In deze zaak heeft de Hoge Raad op 24 juni 2016 uitspraak gedaan in een cassatieprocedure over de schadeloosstelling na de onteigening van een verontreinigd perceel dat deel uitmaakt van een groter complex. De eiseres, VABEOG AMERSFOORT B.V., had beroep in cassatie ingesteld tegen een vonnis van de rechtbank Gelderland, waarin de schadeloosstelling voor het onteigende perceel was vastgesteld op € 764.872,44. De rechtbank had geoordeeld dat de waarde van het onteigende moest worden bepaald op basis van de ruwe bouwgrondwaarde, rekening houdend met de bodemverontreiniging die een minderwaarde van € 130.000,-- met zich meebracht. De gemeente Tiel, als verweerster, had incidenteel cassatieberoep ingesteld.
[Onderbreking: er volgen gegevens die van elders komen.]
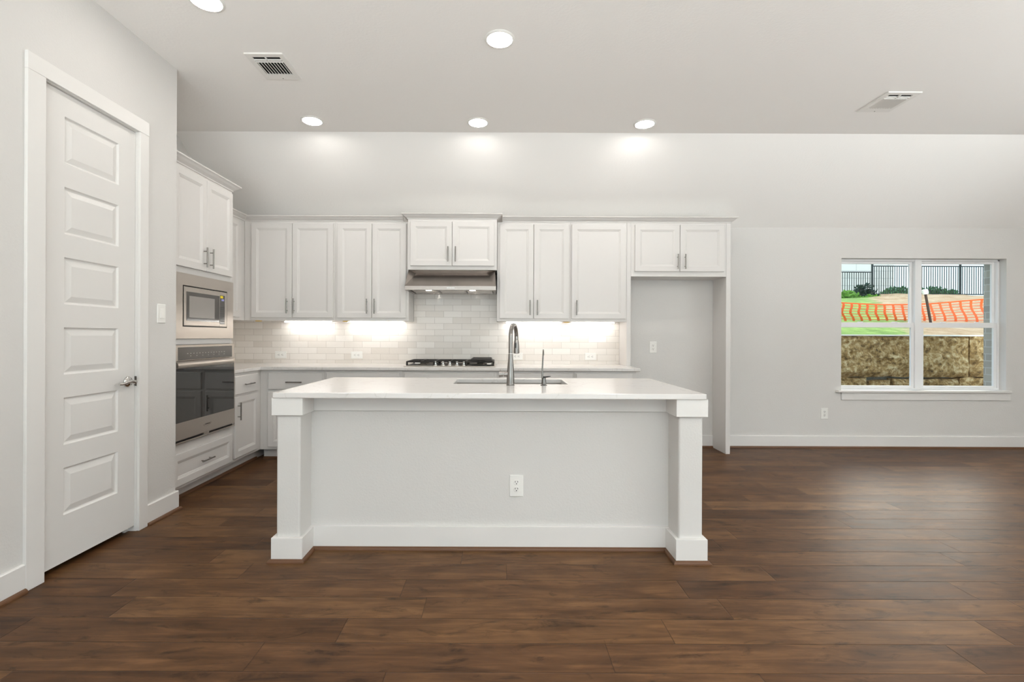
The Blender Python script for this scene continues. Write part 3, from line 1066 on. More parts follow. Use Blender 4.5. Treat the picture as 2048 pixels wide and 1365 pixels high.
# tiled backsplash
ZS = 0.9145
m = MB().box(XL + 0.008, 1.339, D - 0.009, D - 0.0005, ZS, UZ0 - 0.001)
m.box(-0.931, -0.013, D - 0.009, D - 0.0005, UZ0 - 0.001, 1.74)
m.cur = 1
m.box(XL + 0.0005, XL + 0.008, 4.132, D - 0.0005, ZS, UZ0 - 0.001)
tag(smart('backsplash', m, [TILE, TILE_S], loc=(0, 0, 0)), 'glossy off-white subway tile backsplash above the back countertop', 'backsplash')

# ------------------------------------------------------------------ range hood
HX0, HX1 = -0.936, -0.022
hd = thing('range_hood', 'stainless steel range hood above the cooktop', 'range hood', (-0.48, 5.0, 1.68))
zl0, zl1, zt = 1.680, 1.722, 1.8985
yf = 4.747
m = MB()
vv = [(HX0, D - 0.01, zl1), (HX0, yf + 0.004, zl1), (HX1, yf + 0.004, zl1), (HX1, D - 0.01, zl1),
      (HX0 + 0.012, D - 0.01, zt), (HX0 + 0.012, 4.885, zt), (HX0 + 0.095, 4.925, zt - 0.022), (HX1 - 0.095, 4.925, zt - 0.022),
      (HX1 - 0.012, 4.885, zt), (HX1 - 0.012, D - 0.01, zt), (HX0 + 0.095, 4.90, zt), (HX1 - 0.095, 4.90, zt)]
n0 = len(m.v)
m.v += vv
for q in ((1, 2, 7, 6), (0, 1, 5, 4), (1, 6, 5), (2, 8, 7), (2, 3, 9, 8), (6, 7, 11, 10), (5, 6, 10), (7, 8, 11), (4, 5, 10, 11, 8, 9), (3, 0, 4, 9)):
    m.face([n0 + i for i in q])
smart('canopy', m, HOODSTEEL, hd)
lip = MB().box(HX0, HX1, yf, yf + 0.03, zl0, zl1).box(HX0, HX0 + 0.03, yf + 0.03, D - 0.01, zl0, zl1)
lip.box(HX1 - 0.03, HX1, yf + 0.03, D - 0.01, zl0, zl1).box(HX0 + 0.03, HX1 - 0.03, D - 0.05, D - 0.01, zl0, zl1)
lip.box(HX0 + 0.03, HX1 - 0.03, yf + 0.03, yf + 0.10, zl0 + 0.004, zl1)
lp = smart('lip', lip, HOODSTEEL, hd, 0.002)
for k in range(5):
    cx = (HX0 + HX1) / 2 - 0.028 + k * 0.016
    smart('button', MB().cyl((cx, yf + 0.0005, 1.702), (cx, yf - 0.004, 1.702), 0.0045, 12), CHROME, lp)
fw = (HX1 - HX0 - 0.06) / 3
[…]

De Hoge Raad oordeelde dat de rechtbank terecht had geoordeeld dat de minderwaarde van het onteigende als gevolg van de bodemverontreiniging rechtens juist was. De Hoge Raad benadrukte dat bij de waardebepaling van onroerende zaken in het kader van de Onteigeningswet rekening moet worden gehouden met de lasten en baten die voortvloeien uit de exploitatie van het complex. De Hoge Raad verwierp de stelling van Vabeog dat de verontreiniging gelijkelijk over het hele complex moest worden omgeslagen, en oordeelde dat de bijzondere hoedanigheid van het onteigende leidde tot een lagere prijs in het commerciële verkeer.
Daarnaast werd in de beoordeling van het incidentele beroep vastgesteld dat de rechtbank onvoldoende had gemotiveerd waarom de aankoop van een vervangende onroerende zaak was aangewezen, gezien het feit dat het onteigende braak lag en geen bedrijfsactiviteiten werden ontplooid. De Hoge Raad vernietigde het vonnis van de rechtbank Gelderland en verwees de zaak naar het gerechtshof Arnhem-Leeuwarden voor verdere behandeling.